### TO DO:
Wherever the string "script" appears, copy the whole line.
# # # #
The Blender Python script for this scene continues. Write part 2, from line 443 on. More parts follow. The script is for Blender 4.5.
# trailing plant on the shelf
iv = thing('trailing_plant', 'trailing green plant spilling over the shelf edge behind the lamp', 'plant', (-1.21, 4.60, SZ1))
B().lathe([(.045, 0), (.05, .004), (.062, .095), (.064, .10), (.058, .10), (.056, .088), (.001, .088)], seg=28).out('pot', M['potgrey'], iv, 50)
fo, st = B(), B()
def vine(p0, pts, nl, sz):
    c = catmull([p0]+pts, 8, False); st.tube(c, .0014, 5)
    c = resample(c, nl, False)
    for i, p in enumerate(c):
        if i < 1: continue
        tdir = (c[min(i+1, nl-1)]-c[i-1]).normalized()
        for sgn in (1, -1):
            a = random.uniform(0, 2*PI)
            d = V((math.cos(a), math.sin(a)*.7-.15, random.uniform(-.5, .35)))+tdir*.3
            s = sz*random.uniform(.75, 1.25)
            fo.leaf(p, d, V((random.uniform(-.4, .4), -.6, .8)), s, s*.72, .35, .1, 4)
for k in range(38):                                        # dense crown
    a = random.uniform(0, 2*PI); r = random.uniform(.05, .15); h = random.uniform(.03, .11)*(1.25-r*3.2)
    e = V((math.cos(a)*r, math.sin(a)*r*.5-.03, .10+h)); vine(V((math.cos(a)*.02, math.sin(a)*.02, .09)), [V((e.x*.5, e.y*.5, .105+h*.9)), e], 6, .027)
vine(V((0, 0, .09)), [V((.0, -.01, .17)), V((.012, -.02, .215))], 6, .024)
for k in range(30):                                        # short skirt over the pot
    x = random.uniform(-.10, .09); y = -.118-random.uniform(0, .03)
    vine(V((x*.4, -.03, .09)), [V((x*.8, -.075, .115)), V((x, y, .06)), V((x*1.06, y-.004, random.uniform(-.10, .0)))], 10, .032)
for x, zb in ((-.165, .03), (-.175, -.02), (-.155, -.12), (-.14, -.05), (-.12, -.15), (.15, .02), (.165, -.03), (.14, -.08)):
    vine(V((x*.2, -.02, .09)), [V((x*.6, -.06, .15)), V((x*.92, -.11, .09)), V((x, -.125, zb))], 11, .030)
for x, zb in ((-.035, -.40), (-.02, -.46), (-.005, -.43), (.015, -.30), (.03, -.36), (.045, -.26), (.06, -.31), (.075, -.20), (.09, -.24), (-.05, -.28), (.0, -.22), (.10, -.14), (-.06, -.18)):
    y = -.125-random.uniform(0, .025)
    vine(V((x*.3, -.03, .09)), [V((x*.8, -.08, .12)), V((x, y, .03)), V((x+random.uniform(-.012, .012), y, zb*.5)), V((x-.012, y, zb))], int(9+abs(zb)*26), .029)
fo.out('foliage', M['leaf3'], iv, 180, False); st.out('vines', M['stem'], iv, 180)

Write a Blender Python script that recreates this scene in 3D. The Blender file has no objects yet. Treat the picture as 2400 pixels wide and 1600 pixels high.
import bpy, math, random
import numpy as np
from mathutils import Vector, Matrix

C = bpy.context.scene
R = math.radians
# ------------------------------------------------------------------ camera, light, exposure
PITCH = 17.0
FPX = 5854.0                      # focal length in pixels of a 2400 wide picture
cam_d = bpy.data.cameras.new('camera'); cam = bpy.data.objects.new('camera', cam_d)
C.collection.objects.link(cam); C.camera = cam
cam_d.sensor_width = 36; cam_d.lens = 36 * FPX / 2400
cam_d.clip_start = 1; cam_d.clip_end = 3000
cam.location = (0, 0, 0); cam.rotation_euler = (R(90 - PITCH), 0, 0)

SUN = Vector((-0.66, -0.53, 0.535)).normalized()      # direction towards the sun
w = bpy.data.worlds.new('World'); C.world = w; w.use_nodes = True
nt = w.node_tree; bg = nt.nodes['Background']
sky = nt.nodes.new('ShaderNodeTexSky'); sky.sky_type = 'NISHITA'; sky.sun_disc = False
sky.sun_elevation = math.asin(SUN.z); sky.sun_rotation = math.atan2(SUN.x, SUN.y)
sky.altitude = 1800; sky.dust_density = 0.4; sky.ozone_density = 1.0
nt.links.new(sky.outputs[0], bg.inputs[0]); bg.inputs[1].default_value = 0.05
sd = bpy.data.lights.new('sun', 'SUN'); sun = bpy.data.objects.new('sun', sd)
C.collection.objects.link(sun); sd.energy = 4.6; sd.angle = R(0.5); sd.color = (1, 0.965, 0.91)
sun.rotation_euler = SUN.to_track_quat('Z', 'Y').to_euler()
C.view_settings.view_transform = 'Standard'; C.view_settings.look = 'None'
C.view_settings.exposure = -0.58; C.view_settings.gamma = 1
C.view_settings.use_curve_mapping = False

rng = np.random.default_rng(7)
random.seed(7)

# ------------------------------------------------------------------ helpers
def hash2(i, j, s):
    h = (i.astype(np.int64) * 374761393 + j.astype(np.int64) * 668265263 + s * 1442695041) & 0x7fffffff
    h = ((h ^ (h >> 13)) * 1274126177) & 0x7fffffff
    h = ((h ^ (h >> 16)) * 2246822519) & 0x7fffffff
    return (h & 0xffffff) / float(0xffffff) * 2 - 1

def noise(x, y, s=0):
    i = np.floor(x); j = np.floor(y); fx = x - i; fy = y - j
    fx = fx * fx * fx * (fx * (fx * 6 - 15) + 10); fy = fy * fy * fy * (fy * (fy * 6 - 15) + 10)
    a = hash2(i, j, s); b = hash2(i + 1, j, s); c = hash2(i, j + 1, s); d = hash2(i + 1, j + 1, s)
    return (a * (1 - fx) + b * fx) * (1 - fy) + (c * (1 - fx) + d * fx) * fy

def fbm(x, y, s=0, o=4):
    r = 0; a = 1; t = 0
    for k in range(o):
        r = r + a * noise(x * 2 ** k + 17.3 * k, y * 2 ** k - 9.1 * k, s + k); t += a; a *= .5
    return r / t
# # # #
### FINAL RESULT:
The Blender Python script for this scene continues. Write part 2, from line 443 on. More parts follow. The script is for Blender 4.5.
Write a Blender Python script that recreates this scene in 3D. The Blender file has no objects yet. Treat the picture as 2400 pixels wide and 1600 pixels high.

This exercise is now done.